Entre os muitos processos da Umbanda, a deitada é um dos que mais me encantam. Há casas e templos que a têm entre seus ritos e outros que não, por que a Umbanda é assim: nem todas as pessoas são iguais e fazem as mesmas coisas, nem todas as casas são iguais e fazem as mesmas coisas. E está muito muito certo que assim seja, desde que alguns princípios estejam observados.
É o que acontece na deitada, feita de puro amor, o princípio maior de toda Umbanda.
Chegam os filhos da casa no horário combinado e deitam-se no chão do terreiro: trazem a sua esteira, o seu lençol e a sua devoção pelos Orixás, pela essência divina que permeia toda a criação, das pedras à passagem do vento. Preparam as suas oferendas, essa forma de tornar visível a nossa compreensão e alegria pela vibração do divino e assim com ela nos comunicarmos. Acalmam seus corações da azáfama diária. Um traz um livro para ler durante esse dia de deitada, outro um pequeno trabalho manual ligado ao trabalho espiritual que realiza, um outro traz os pensamentos que precisa acalmar, outro as emoções que precisa soltar. Na deitada (que pode durar de horas a dias, e receber outros nomes dependendo de quem dela fale), o importante é cultivar a paz e o silêncio.

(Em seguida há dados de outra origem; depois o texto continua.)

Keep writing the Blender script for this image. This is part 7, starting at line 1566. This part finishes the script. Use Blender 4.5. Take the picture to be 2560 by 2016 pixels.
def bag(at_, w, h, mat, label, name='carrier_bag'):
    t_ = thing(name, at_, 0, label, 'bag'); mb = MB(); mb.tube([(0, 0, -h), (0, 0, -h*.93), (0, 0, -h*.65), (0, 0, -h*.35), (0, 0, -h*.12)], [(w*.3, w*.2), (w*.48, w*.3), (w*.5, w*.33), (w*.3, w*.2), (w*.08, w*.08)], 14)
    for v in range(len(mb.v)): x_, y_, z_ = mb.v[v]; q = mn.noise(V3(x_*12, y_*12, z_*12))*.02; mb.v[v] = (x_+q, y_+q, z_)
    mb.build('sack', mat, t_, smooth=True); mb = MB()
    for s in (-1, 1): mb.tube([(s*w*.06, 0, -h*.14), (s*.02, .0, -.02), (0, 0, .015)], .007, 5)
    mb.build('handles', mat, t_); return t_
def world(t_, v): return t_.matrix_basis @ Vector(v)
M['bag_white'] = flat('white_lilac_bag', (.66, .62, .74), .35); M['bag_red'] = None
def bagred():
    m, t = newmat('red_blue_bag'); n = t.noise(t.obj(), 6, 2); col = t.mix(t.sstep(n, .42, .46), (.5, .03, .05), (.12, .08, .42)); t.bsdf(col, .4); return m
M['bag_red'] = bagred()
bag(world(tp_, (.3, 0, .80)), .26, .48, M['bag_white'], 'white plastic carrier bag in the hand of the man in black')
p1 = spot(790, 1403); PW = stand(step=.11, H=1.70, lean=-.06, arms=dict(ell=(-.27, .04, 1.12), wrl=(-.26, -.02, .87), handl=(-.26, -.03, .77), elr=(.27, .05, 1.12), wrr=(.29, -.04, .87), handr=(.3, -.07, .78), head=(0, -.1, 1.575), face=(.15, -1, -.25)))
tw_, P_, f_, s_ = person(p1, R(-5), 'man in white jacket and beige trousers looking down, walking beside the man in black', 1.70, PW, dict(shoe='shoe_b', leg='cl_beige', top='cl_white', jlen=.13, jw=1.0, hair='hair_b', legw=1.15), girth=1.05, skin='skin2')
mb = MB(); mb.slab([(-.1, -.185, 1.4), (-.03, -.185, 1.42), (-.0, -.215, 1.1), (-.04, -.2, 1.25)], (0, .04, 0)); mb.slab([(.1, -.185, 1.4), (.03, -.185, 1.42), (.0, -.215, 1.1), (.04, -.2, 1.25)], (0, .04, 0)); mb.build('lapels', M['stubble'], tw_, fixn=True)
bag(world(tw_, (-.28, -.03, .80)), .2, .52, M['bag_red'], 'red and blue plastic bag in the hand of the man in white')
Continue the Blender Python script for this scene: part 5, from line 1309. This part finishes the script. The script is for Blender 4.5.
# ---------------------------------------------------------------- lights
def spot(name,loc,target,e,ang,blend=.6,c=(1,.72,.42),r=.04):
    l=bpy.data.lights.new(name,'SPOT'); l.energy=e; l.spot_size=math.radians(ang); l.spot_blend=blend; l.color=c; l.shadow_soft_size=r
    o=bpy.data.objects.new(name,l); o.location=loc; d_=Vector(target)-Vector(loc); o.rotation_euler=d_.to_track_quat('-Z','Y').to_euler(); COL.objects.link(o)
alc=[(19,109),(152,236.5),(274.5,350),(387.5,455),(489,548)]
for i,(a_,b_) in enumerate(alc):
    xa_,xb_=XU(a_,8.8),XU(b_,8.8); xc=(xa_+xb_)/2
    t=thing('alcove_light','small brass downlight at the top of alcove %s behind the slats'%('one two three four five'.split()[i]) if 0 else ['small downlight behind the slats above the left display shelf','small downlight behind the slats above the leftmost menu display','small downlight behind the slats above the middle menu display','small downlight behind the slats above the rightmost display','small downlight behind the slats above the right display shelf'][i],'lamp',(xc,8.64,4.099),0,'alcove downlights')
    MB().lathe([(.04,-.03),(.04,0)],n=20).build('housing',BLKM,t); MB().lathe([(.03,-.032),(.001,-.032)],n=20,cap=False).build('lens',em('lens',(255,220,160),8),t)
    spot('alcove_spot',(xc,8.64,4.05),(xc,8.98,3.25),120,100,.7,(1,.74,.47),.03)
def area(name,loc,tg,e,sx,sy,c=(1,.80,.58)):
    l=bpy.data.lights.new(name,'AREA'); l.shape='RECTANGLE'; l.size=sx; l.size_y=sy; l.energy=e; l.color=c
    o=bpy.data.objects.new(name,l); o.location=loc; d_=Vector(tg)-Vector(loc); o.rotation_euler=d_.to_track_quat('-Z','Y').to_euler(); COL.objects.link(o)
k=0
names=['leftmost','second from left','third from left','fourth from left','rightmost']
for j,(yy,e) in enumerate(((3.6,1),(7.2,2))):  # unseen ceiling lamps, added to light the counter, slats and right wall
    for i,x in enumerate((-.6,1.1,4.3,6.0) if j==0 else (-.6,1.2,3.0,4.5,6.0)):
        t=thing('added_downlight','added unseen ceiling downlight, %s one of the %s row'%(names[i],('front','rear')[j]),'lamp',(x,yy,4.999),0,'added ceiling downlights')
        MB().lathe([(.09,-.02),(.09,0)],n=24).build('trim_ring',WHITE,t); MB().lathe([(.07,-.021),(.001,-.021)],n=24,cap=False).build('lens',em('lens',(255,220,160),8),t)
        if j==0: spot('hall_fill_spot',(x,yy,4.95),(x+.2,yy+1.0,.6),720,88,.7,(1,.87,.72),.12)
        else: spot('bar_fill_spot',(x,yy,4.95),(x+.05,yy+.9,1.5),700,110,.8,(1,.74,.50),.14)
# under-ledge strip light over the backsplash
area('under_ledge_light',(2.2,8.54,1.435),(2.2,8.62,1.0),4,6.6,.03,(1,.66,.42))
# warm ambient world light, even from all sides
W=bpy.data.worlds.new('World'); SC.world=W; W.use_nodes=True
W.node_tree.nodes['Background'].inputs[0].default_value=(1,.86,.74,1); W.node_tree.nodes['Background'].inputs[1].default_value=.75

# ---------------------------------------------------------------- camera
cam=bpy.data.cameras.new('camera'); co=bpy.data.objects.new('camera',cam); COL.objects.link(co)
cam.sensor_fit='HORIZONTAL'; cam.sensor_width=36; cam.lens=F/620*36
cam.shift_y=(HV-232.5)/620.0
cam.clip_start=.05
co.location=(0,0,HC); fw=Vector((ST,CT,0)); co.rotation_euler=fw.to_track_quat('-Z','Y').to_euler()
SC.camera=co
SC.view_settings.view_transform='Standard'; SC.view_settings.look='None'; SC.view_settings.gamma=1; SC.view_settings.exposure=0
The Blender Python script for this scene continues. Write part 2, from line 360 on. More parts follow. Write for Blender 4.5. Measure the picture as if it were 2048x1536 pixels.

Deitam-se porque vão descansar. Descansar a alma no lago profundo que é a sua própria fé, esse lugar onde nos situamos quando temos certeza de sermos capazes de fazer o que devemos fazer. Descansam o corpo, descansam a alma, descansam o espírito. Retiram-se do burburinho diário, deslocam-se para um espaço e tempo de devoção e reverência. A devoção nos abre as portas do coração e a reverência nos faz rever quem somos, nos faz rever a essência do que somos, nos faz rever aquilo que nos acompanha sempre, ainda que às vezes esqueçamos.
Esse é um dos motivos pelos quais a deitada me encanta: porque permite espaço e tempo às pessoas, para que elas repousem e respirem, abrindo os braços e o coração àquilo que mais profundamente são.
Nós outros, os que ficamos do lado de fora do espaço da deitada (porque há um espaço determinado, protegido, silencioso, amparado e resguardado), passamos o dia trabalhando para que os que estão deitados o façam na maior qualidade possível. Resguardamos o silêncio, ficamos atentos. Preparamos a comida, cada tempero, cada elemento com seu porquê e sua forma. Pensamos nos motivos que nos levam a fazer o que fazemos. Ou não pensamos nada, porque ali não estamos por nós, mas por outros. Nos movemos na ordem, na disciplina e na limpeza. Promovemos harmonia, exercitamos a alegria de estarmos juntos no espirito da fraternidade que nos agrega uns aos outros. Enquanto eles se deitam na esteira, nós nos deitamos neste longo e frutífero rio que é o servir. Fazemos tudo o que fazemos pelos outros, os que deitam. E o serviço, essa dádiva, nos permite sair de nós mesmos sem nunca nos abandonarmos, e assim entrarmos no outro princípio da Umbanda. É quase no fundo aquele mesmo primeiro, porque a caridade é puro afeto e amor. A caridade desperta em nós e nos faz exercer o amor, amando-nos a nós mesmos como amamos os outros e vice-versa, e a deitada faz isso por nós.
Quando termina o dia, e nos alegramos com os cantos que entoamos e nos emocionamos com o mundo espiritual que de tão tão perto nos acompanha e sustenta, podemos levar nas mãos, de volta às nossas casas, esse presente tão especial que é perceber como é grande e poderoso tudo o que nos habita.